* **WHAT IS REQUIRED**
Starting at the first line of the data, print each line verbatim up to and including the line bearing "L-1.345) for q", omitting pictures.

* **RAW DATA**

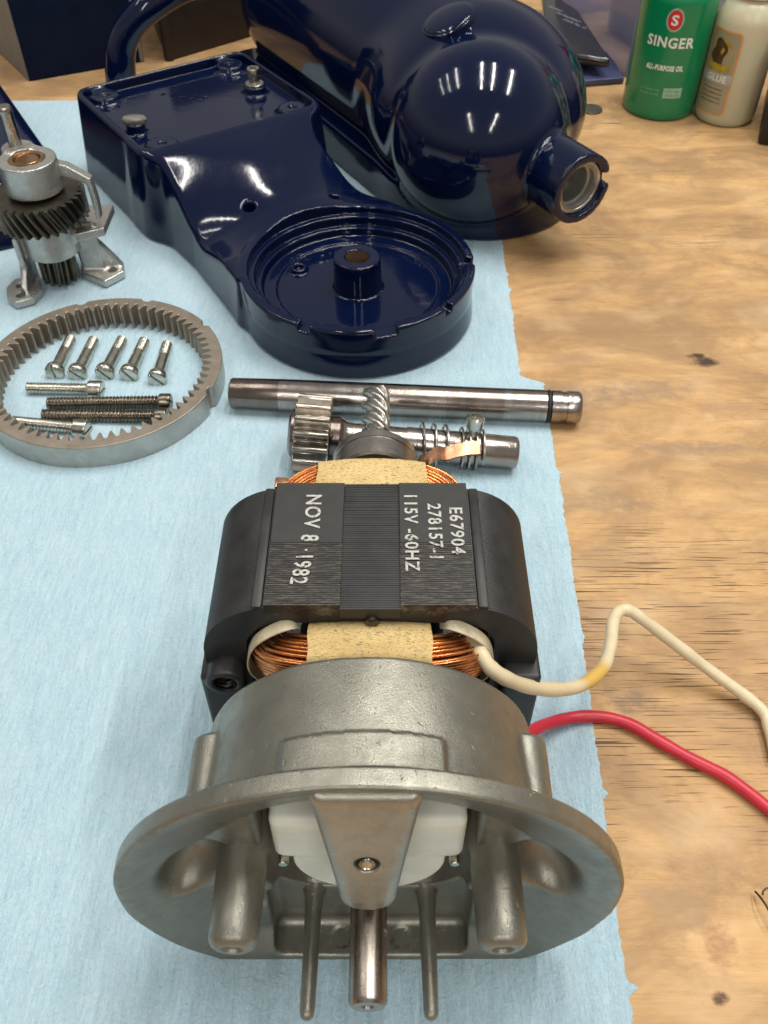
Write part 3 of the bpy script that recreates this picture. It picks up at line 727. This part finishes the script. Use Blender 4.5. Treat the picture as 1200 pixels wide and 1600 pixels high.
# ------------------------------------------------------------ long shaft
SHM = m_steel("banded_steel_shaft", (.44, .41, .385), .15, 2, [(-.1, 2.15, (.16, .12, .10), .75), (9.2, 11.6, (.22, .17, .14), .6), (6.6, 9.2, (.34, .28, .24), .45)])
a = at(360, 614, .69); b_ = at(907, 637, .69); L = (b_-a).length
sh_ = thing("long_shaft", "long polished steel shaft with dark bands and a black ring near its right end", "shaft", a, frame(a, b_).to_euler())
m = MB(); m.lathe([(0, 0), (.50, 0), (.62, .05), (.655, .13), (.68, 2.1), (.685, 2.15), (.685, L-1.45), (.62, L-1.42), (.62, L-1.27), (.685, L-1.24), (.685, L-.85), (.64, L-.83), (.64, L-.62), (.685, L-.60), (.685, L-.14), (.62, L-.03), (.56, L), (0, L)], 64)
m.build("shaft_body", SHM, sh_)
m = MB(); m.tube([(.63*math.cos(q*math.pi/24), .63*math.sin(q*math.pi/24), L-1.345) for q in range(49)], .075, 10, cap=False); m.build("rubber_ring", RUBBER, sh_)

# ------------------------------------------------------------ pinion shaft with spring
a = at(452, 676, 1.45); b_ = at(808, 708, .70); L = (b_-a).length
ps = thing("pinion_shaft", "short steel shaft with a wide straight-toothed pinion and loose springs, behind the motor", "pinion shaft", a, frame(a, b_).to_euler())
def gear_loops(rt, rr, N, bore, per=8):
    o = []; 
    for k in range(N*per):
        a_ = 2*math.pi*k/(N*per); q = k % per; r = [rt, rt, rt-.02, (rt+rr)/2, rr, rr, rr, (rt+rr)/2][q]; o.append((r*math.cos(a_), r*math.sin(a_)))
    return o, circ(bore, N*per)
o_, i_ = gear_loops(1.58, 1.22, 16, .6)
m = MB(); m.ring(o_, i_, .25, 1.62, 2); g = m.build("pinion", m_plain("worn_gear_steel", (.40, .36, .31), .25, 1.0, .5, 1.8), ps, angle=40)
bv = g.modifiers.new("edge", 'BEVEL'); bv.width = .0004; bv.segments = 2; bv.limit_method = 'ANGLE'; bv.angle_limit = R(40)
m = MB(); m.lathe([(0, 0), (.75, 0), (.95, .1), (1.0, .3), (.7, .32), (.7, 1.62), (.82, 1.64), (.84, 2.0), (.66, 2.25), (.62, 2.6), (.62, 4.6), (.66, 4.62), (.66, L-.15), (.6, L-.03), (.54, L), (0, L)], 56); m.build("shaft_body", SHM, ps)
def helix(r, z0, z1, turns, n=22): return [(r*math.cos(2*math.pi*k/n), r*math.sin(2*math.pi*k/n), z0+(z1-z0)*k/(turns*n)) for k in range(int(turns*n)+1)]
m = MB(); m.tube(helix(.86, 5.15, 6.3, 2.5), .05, 8); m.build("spring", STEEL, ps)
m = MB(); m.tube(helix(.80, 6.75, 7.7, 3.5), .05, 8); m.build("spring", STEEL, ps)
Mi = frame(a, b_).inverted(); base = Mi @ (b_+(a-b_).normalized()*1.9); tip = Mi @ (b_+(a-b_).normalized()*1.85+Vector((.1, .25, 1.25)))
m = MB(); m.lathe([(.2, 0), (.2, .95), (.33, 1.0), (.36, 1.42), (.30, 1.50), (.18, 1.50), (.16, 1.36), (0, 1.36)], 28, frame(base, tip)); m.build("cross_pin", ZINC, ps)

# ------------------------------------------------------------ gear and bracket assembly at the left
GX, GY = -16.2, 39.4
ga = thing("gear_bracket_assembly", "cast alloy bracket standing upright, holding a dark helical gear and small pinion", "gear assembly", (GX, GY, .05))
def gbr(p):
    x, y, z = p
    d = d_cyl(p, (0, 0, 4.95), (0, 0, 6.4), 1.30, .06)
    d = smin(d, d_cyl(p, (-.75, 1.2, 5.7), (-.75, 1.2, 6.4), .75, .08), .3)
    d = smin(d, d_cyl(p, (0, 0, 1.75), (0, 0, 3.45), 1.27, .06), .01)
    # upper arm: plate out to the back right, then down behind the gear
    plate = smax(smax(d_poly(x, z, [(.9, 6.1), (1.1, 5.55), (2.35, 5.05), (2.42, 3.3), (2.62, 3.3), (2.66, 4.2), (2.58, 5.3), (1.6, 5.95)]), np.abs(y-.42)-.25, .05), -(y-.1-.0*x), .04); d = smin(d, plate, .06)
    low = smax(d_poly(x, y, [(.5, .9), (1.0, -.4), (1.55, -.2), (2.6, .3), (2.6, 2.6), (-.2, 2.6), (-.3, 1.0)]), np.abs(z-2.55)-.22, .08); d = smin(d, low, .15)
    # legs
    d = smin(d, d_box(p, (1.55, .5, 1.5), (.55, .12, 1.5), .08), .25)
    d = smin(d, smax(d_caps([x*.9+.2, y, z*.75], (1.2, .4, 2.0), (2.0, .9, .2), .35, .8), np.abs(y-.55-x*.1)-.2, .1), .2)
    foot = smax(d_poly(x, y, [(1.0, .3), (2.3, -.55), (3.0, .3), (2.8, .9), (1.9, 1.3), (1.0, 1.2)])-.1, np.abs(z-.22)-.2, .08); d = smin(d, foot, .25)
    d = smin(d, d_box([x, y, z], (-1.35, -.35, 1.4), (.14, .65, 1.5), .08), .2)
    d = smin(d, smax(d_caps(p, (-1.25, -.4, 1.6), (-1.45, -1.3, .3), .3, .5), np.abs(x+1.35)-.15, .05), .2)
    foot = smax(d_poly(x, y, [(-2.15, -.5), (-1.2, -.2), (-.75, -1.3), (-.95, -2.05), (-1.6, -2.4), (-2.05, -2.0), (-2.3, -1.2)])-.1, np.abs(z-.22)-.2, .08); d = smin(d, foot, .2)
    for (cx, cy, r) in ((-1.5, -1.85, .22), (-1.75, -1.0, .2), (2.5, .35, .2)): d = smax(d, -d_cyl(p, (cx, cy, -1), (cx, cy, 1), r), .04)
    d = smax(d, -d_cyl(p, (0, 0, 5.7), (0, 0, 7), .80), .02)
    d = smax(d, -smax(d_cyl(p, (0, 0, 3.45), (0, 0, 4.95), 2.35), -1e3+0*x, .02), .03)
    return smax(d, -z, .03)
obj("bracket_casting", sdf_mesh("bracket_casting", gbr, (-2.9, -2.8, -.1), (3.5, 3.3, 6.6), .065), ALU, ga)
o_, i_ = gear_loops(2.16, 1.86, 30, .5)
m = MB(); m.ring(o_, i_, 3.52, 4.78, 8, tw_o=-.30, tw_i=0); m.lathe([(.9, 4.7), (.95, 4.9), (.9, 4.93)], 40); g = m.build("helical_gear", DKST, ga, angle=40)
o_, i_ = gear_loops(.92, .66, 13, .3)
m = MB(); m.ring(o_, i_, .25, 1.74, 4, tw_o=.15); m.build("lower_pinion", DKST, ga, angle=40)
m = MB(); m.lathe([(.60, 5.9), (.60, 6.37), (.62, 6.40), (.78, 6.40), (.80, 6.36), (.80, 5.9)], 48, cap=False); m.build("bushing", BRZ, ga)
m = MB(); m.lathe([(0, 5.0), (.57, 5.0), (.57, 6.30), (.5, 6.36), (0, 6.36)], 40); m.build("gear_spindle", BRZ, ga)
m = MB(); m.lathe([(.30, 6.3), (.30, 7.85), (.33, 7.9), (.33, 8.1), (.26, 8.2), (0, 8.2)], 32, Matrix.Translation((-.85, 1.3, 0))); m.build("dowel_pin", STEEL, ga)

# ------------------------------------------------------------ lower gearcase casting (navy)
UX, UY = .565, -.825
BOWL = Vector((-1.25, 37.0, 0)); ORG = BOWL-Vector((UX, UY, 0))*16.0
gc = thing("gearcase_casting", "navy casting with a square tray and a round hubbed bowl, before the domed head", "casting", (ORG.x, ORG.y, .06), (0, 0, math.atan2(UY, UX)))
ZR, ZTR = 2.5, 4.75
def gearcase(p):
    u, w, z = p                                            # w points to the back right
    w0 = w; qx = np.maximum(np.abs(u)-4.0, 0); qy = np.maximum(np.abs(w)-4.5, 0)
    sq = np.sqrt(qx*qx+qy*qy)+np.minimum(np.maximum(np.abs(u)-4.0, np.abs(w)-4.5), 0)-.9
    rb = np.sqrt((u-16)**2+w*w)
    neck = d_poly(u, w, [(3, -4.65), (8.5, -4.55), (14, -5.0), (15, -4), (15, 4), (13.0, 4.6), (9, 3.9), (6.5, 3.7), (3, 4.65)])-.15
    foot = smin(smin(sq, neck, 1.2), rb-5.2, .7)
    draft = .10*(z-2)
    t = np.clip((u-4.2)/6.0, 0, 1); st = t*t*(3-2*t); hh = ZTR+(ZR+.05-ZTR)*st
    dome = (.55-.055*w*w)*np.sin(np.pi*np.clip((u-5.0)/7.5, 0, 1))**1.5
    d = smax(foot-.35+.10*z-.0*draft, (z-hh-dome)*.88, .28)
    # belly: underside tucks in
    d = smax(d, -(z-.0)-0*u, .25)
    # rim of bowl
    rim = smax(rb-5.50+.07*(ZR-z), np.abs(z-1.3)-1.25, .12); low = smax(rb-5.05-.12*z, z-2, .1)
    d = smin(d, smax(rim, -(z-1.2), .3), .12); d = smin(d, low, .2)
    # bowl steps
    cut = np.maximum(rb-5.08, 2.22-z); d = smax(d, -cut, .05)
    cut = np.maximum(rb-4.78, 1.75-z); d = smax(d, -cut, .06)
    cut = smax(rb-4.48, 1.22-z, .2); d = smax(d, -cut, .08)
    ledge = np.maximum(np.abs(rb-4.15)-.3, np.abs(z-1.2)-.12); d = smin(d, ledge, .1)
    hub = smax(rb-1.14+.03*(z-1.2), np.abs(z-1.9)-.95, .07); d = smin(d, hub, .14)
    d = smax(d, -np.maximum(rb-.56, 1.5-z), .05)
    # cut-outs round the rim
    for a, wd in ((-1.02, .24), (-.35, .5), (.25, .22), (1.0, .30)):
        cx, cy = 16+5.25*math.cos(a), 5.25*math.sin(a); ca, sa = math.cos(a), math.sin(a)
        uu = (u-cx)*ca+(w-cy)*sa; ww = -(u-cx)*sa+(w-cy)*ca
        d = smax(d, -d_box([uu, ww, z], (0, 0, 2.6), (.85, wd, .42), .1), .06)
    # screw holes on the neck and in the bowl
    d = smax(d, -d_cyl(p, (9.3, -2.0, 2.2), (9.3, -2.0, 4), .30), .16)
    d = smax(d, -d_cyl(p, (10.4, 2.3, 2.2), (10.4, 2.3, 4), .20), .14)
    d = smin(d, d_cyl(p, (13.2, -1.6, 1.0), (13.2, -1.6, 1.45), .42, .08), .1); d = smax(d, -d_cyl(p, (13.2, -1.6, 1.2), (13.2, -1.6, 2.2), .2), .05)
    # tray
    q = np.sqrt(np.maximum(np.abs(u)-3.75, 0)**2+np.maximum(np.abs(w)-4.25, 0)**2)+np.minimum(np.maximum(np.abs(u)-3.75, np.abs(w)-4.25), 0)-.72
    d = smax(d, -np.maximum(q, ZTR-.55-z), .12)
    for (cu_, cw) in ((-3.6, -3.9), (-3.6, 3.9), (3.7, -3.8), (3.7, 3.9)):
        d = smin(d, d_cyl(p, (cu_, cw, 3.5), (cu_, cw, ZTR-.20), .80, .12), .35); d = smax(d, -d_cyl(p, (cu_, cw, ZTR-.35), (cu_, cw, 6), .16), .15)
    d = smin(d, d_cyl(p, (1.1, -4.1, 3.5), (1.1, -4.1, ZTR-.02), .5, .1), .2)
    d = smin(d, d_cyl(p, (.2, 3.5, 3.5), (.2, 3.5, ZTR-.10), .62, .1), .2)
    return d
obj("casting_body", sdf_mesh("casting_body", gearcase, (-5.6, -6.6, -.15), (22.3, 6.6, 5.2), .095), BLUE, gc)
m = MB(); m.lathe([(.545, 1.52), (.55, 2.82)], 40, Matrix.Translation((16, 0, 0)), cap=False); m.lathe([(0, 1.53), (.54, 1.53)], 30, Matrix.Translation((16, 0, 0)), cap=False); m.build("hub_bore", BORE, gc)
def hexhead():
    m = MB(); m.lathe([(.50, 0), (.52, .02), (.52, .10), (.50, .12)], 32); m.lathe([(.30, .10), (.31, .50), (.36, .52), (.36, .86), (.33, .92), (.2, .92), (.18, .70), (0, .70)], 32); return m
m = hexhead(); o = m.build("socket_bolt", ZINC, gc); o.location = Vector((.2, 3.5, ZTR-.11))*S
m = MB(); m.lathe([(.50, 0), (.52, .2), (.46, .30), (.2, .34), (0, .34)], 30, Matrix.Diagonal((1.25, .72, 1, 1))); o = m.build("locating_stud", m_plain("dull_tin", (.50, .48, .42), .35, .9, .3), gc); o.location = Vector((1.1, -4.1, ZTR-.04))*S; o.rotation_euler = (0, 0, 1.0)
m = MB(); rr = random.Random(4)
for i in range(9): m.box((-2.6+.42*i*.6, -.9+.5*i*.35+(.5 if i % 2 else 0), ZTR-.53), (.06, .28, .06), Matrix.Rotation(0, 4, 'Z'), bev=.01, seg=1)
m.build("cast_marks", BLUE, gc)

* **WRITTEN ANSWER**
Write part 3 of the bpy script that recreates this picture. It picks up at line 727. This part finishes the script. Use Blender 4.5. Treat the picture as 1200 pixels wide and 1600 pixels high.
# ------------------------------------------------------------ long shaft
SHM = m_steel("banded_steel_shaft", (.44, .41, .385), .15, 2, [(-.1, 2.15, (.16, .12, .10), .75), (9.2, 11.6, (.22, .17, .14), .6), (6.6, 9.2, (.34, .28, .24), .45)])
a = at(360, 614, .69); b_ = at(907, 637, .69); L = (b_-a).length
sh_ = thing("long_shaft", "long polished steel shaft with dark bands and a black ring near its right end", "shaft", a, frame(a, b_).to_euler())
m = MB(); m.lathe([(0, 0), (.50, 0), (.62, .05), (.655, .13), (.68, 2.1), (.685, 2.15), (.685, L-1.45), (.62, L-1.42), (.62, L-1.27), (.685, L-1.24), (.685, L-.85), (.64, L-.83), (.64, L-.62), (.685, L-.60), (.685, L-.14), (.62, L-.03), (.56, L), (0, L)], 64)
m.build("shaft_body", SHM, sh_)
m = MB(); m.tube([(.63*math.cos(q*math.pi/24), .63*math.sin(q*math.pi/24), L-1.345) for q in range(49)], .075, 10, cap=False); m.build("rubber_ring", RUBBER, sh_)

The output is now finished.